Reproduce the material in full, exactly as written.
____ PROVIDED INFORMATION
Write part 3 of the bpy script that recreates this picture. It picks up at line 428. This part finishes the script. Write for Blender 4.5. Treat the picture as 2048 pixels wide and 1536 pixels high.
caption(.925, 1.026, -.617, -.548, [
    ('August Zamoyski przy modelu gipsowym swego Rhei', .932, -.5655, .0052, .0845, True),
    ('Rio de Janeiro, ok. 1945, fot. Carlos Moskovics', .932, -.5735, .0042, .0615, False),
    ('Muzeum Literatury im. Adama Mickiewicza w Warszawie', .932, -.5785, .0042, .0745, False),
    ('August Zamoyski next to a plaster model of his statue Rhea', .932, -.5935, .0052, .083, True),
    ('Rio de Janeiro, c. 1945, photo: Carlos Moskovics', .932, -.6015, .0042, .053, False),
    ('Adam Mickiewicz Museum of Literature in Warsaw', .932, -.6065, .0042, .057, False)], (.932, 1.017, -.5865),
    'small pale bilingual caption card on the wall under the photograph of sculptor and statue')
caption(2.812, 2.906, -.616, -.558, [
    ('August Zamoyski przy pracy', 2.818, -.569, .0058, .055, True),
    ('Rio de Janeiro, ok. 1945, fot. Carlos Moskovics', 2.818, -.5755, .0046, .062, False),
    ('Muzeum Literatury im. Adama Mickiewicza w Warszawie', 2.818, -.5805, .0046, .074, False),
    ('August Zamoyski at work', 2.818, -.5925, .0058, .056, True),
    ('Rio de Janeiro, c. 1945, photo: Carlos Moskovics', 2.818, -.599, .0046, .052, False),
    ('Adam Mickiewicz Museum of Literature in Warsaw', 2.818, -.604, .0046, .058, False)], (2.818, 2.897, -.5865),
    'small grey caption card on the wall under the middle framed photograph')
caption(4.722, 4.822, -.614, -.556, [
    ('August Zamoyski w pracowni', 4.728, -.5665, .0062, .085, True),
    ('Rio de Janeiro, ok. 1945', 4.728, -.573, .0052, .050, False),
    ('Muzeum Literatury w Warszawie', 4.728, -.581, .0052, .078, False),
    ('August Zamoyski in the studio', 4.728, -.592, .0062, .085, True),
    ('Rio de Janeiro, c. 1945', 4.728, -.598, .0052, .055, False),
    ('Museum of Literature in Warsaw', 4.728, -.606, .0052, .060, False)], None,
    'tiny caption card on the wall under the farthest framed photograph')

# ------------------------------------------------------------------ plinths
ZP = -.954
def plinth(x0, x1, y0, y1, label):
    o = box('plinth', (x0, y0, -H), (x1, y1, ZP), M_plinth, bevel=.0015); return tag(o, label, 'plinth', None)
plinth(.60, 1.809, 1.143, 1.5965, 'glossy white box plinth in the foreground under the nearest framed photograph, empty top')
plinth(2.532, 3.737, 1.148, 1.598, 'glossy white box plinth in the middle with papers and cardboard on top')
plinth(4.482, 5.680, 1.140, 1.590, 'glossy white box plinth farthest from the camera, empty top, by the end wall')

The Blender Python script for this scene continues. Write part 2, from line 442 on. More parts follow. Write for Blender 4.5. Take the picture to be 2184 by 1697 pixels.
________
_RESPONSE BELOW:_
Write part 3 of the bpy script that recreates this picture. It picks up at line 428. This part finishes the script. Write for Blender 4.5. Treat the picture as 2048 pixels wide and 1536 pixels high.
caption(.925, 1.026, -.617, -.548, [
    ('August Zamoyski przy modelu gipsowym swego Rhei', .932, -.5655, .0052, .0845, True),
    ('Rio de Janeiro, ok. 1945, fot. Carlos Moskovics', .932, -.5735, .0042, .0615, False),
    ('Muzeum Literatury im. Adama Mickiewicza w Warszawie', .932, -.5785, .0042, .0745, False),
    ('August Zamoyski next to a plaster model of his statue Rhea', .932, -.5935, .0052, .083, True),
    ('Rio de Janeiro, c. 1945, photo: Carlos Moskovics', .932, -.6015, .0042, .053, False),
    ('Adam Mickiewicz Museum of Literature in Warsaw', .932, -.6065, .0042, .057, False)], (.932, 1.017, -.5865),
    'small pale bilingual caption card on the wall under the photograph of sculptor and statue')
caption(2.812, 2.906, -.616, -.558, [
    ('August Zamoyski przy pracy', 2.818, -.569, .0058, .055, True),
    ('Rio de Janeiro, ok. 1945, fot. Carlos Moskovics', 2.818, -.5755, .0046, .062, False),
    ('Muzeum Literatury im. Adama Mickiewicza w Warszawie', 2.818, -.5805, .0046, .074, False),
    ('August Zamoyski at work', 2.818, -.5925, .0058, .056, True),
    ('Rio de Janeiro, c. 1945, photo: Carlos Moskovics', 2.818, -.599, .0046, .052, False),
    ('Adam Mickiewicz Museum of Literature in Warsaw', 2.818, -.604, .0046, .058, False)], (2.818, 2.897, -.5865),
    'small grey caption card on the wall under the middle framed photograph')
caption(4.722, 4.822, -.614, -.556, [
    ('August Zamoyski w pracowni', 4.728, -.5665, .0062, .085, True),
    ('Rio de Janeiro, ok. 1945', 4.728, -.573, .0052, .050, False),
    ('Muzeum Literatury w Warszawie', 4.728, -.581, .0052, .078, False),
    ('August Zamoyski in the studio', 4.728, -.592, .0062, .085, True),
    ('Rio de Janeiro, c. 1945', 4.728, -.598, .0052, .055, False),
    ('Museum of Literature in Warsaw', 4.728, -.606, .0052, .060, False)], None,
    'tiny caption card on the wall under the farthest framed photograph')

# ------------------------------------------------------------------ plinths
ZP = -.954
def plinth(x0, x1, y0, y1, label):
    o = box('plinth', (x0, y0, -H), (x1, y1, ZP), M_plinth, bevel=.0015); return tag(o, label, 'plinth', None)
plinth(.60, 1.809, 1.143, 1.5965, 'glossy white box plinth in the foreground under the nearest framed photograph, empty top')
plinth(2.532, 3.737, 1.148, 1.598, 'glossy white box plinth in the middle with papers and cardboard on top')
plinth(4.482, 5.680, 1.140, 1.590, 'glossy white box plinth farthest from the camera, empty top, by the end wall')

The Blender Python script for this scene continues. Write part 2, from line 442 on. More parts follow. Write for Blender 4.5. Take the picture to be 2184 by 1697 pixels.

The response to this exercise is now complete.